Ultimately, the Rays did something no team had ever done before. Tampa Bay became the first team to throw a no-hitter through nine innings, lose the no-hit bid in extras and then wind up winning on a walk-off hit. And the game-winner turned out to be a special one, as hit the first walk-off homer of his life to finish the Rays' 3-2, 10-inning victory over the Red Sox.

"You dream of a lot of things once you get to the big leagues, and for me, I wanted to hit a walk-off homer," Kiermaier said. "I've never done it at any level -- backyard baseball, Minor Leagues, big leagues -- and today was the day. I am so ecstatic, so thrilled. I'll never forget this moment, this day."

It was nearly one of the Rays' more frustrating losses. For as untouchable as Tampa Bay's pitching staff was for nine innings, the Rays' lineup struggled even more to get to Boston's arms. After the seventh inning, third baseman Taylor Walls looked up at the scoreboard just to see how many hits the Rays had. (One, it turned out, plus one walk.) It was only at that point he realized their pitching staff had a shot at the franchise's second no-hitter.

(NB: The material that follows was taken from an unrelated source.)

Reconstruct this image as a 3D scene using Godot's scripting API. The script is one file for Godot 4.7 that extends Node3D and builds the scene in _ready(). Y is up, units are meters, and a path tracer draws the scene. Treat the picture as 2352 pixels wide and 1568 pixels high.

"I honestly looked up there to see how many hits we got, because I knew we didn't have that many. And then I realized they didn't have any either," Walls said. "And I'm like, 'Oh my God, it's the eighth inning and we've got one hit combined.'"

Brett Phillips picked up another hit in the eighth, then Mike Zunino's fly ball fell four feet short of giving the Rays the lead they needed to potentially make history in the ninth. But they came up empty again in the bottom of the ninth and sent a scoreless tie into the 10th, when the Red Sox capitalized on their extra opportunity.

With right-hander Matt Wisler pitching and Bradley on second as the automatic runner in the 10th, Bobby Dalbec sliced a fly ball toward the right-field corner. Phillips made a sliding attempt -- "100 percent all-out," he said -- but the ball tipped off his glove and landed for a triple, Boston's first hit of the night. Bradley scored easily, Dalbec then scored on a sacrifice fly and the Red Sox were seemingly on their way to a wild win.

"You see what our pitching staff did through nine, it would have been a tough one to lose," Phillips said. "From an offensive standpoint, we did not pull our weight."

Until their backs were up against the wall, anyway. Automatic runner Randy Arozarena advanced to third base with two outs in the 10th on a balk by Hansel Robles. Walls then hustled out a grounder to second baseman Trevor Story, forcing an errant throw that allowed Arozarena to score and finally put the Rays on the board.

"I was thinking that in the ninth inning. I'm like, 'There's no way we're gonna let these guys go no-hit through nine and then not win this game,'" Walls said. "I mean, anytime those guys are in the game, it gives us a ton of confidence. And all we've got to do is put up a few runs for them."

Up came Kiermaier, carrying a .410 OPS on the year and without a homer in 48 games since Aug. 16. He tried to get back on track Friday by borrowing Arozarena's bats -- the 33 1/2-inch, 31 1/2-ounce Chandler models -- and ditching his own. They brought the results he wanted Saturday night.

Kiermaier got ahead in the count, 3-1, and smashed a fastball into the right-field seats at 105.6 mph. The veteran center fielder spread his arms wide, ditched his helmet before he reached second base and jumped on top of the plate into a mob of his teammates.

"I've had that dream forever, and it's a moment no one can ever take away from me, and I'm so proud," Kiermaier said. "I said before my career's over I want to win a World Series and, No. 2 behind that, I want to hit a walk-off [homer]. I want to know what this moment's like. I now know it."

The Rays' celebration, it turned out, just had to wait a little longer than expected.

"To come up on the short end would be pretty devastating, so KK picking us up big there, that's just a huge moment for us and just an awesome team win," Kittredge said. "I mean, that's probably one of the coolest wins I've ever been a part of."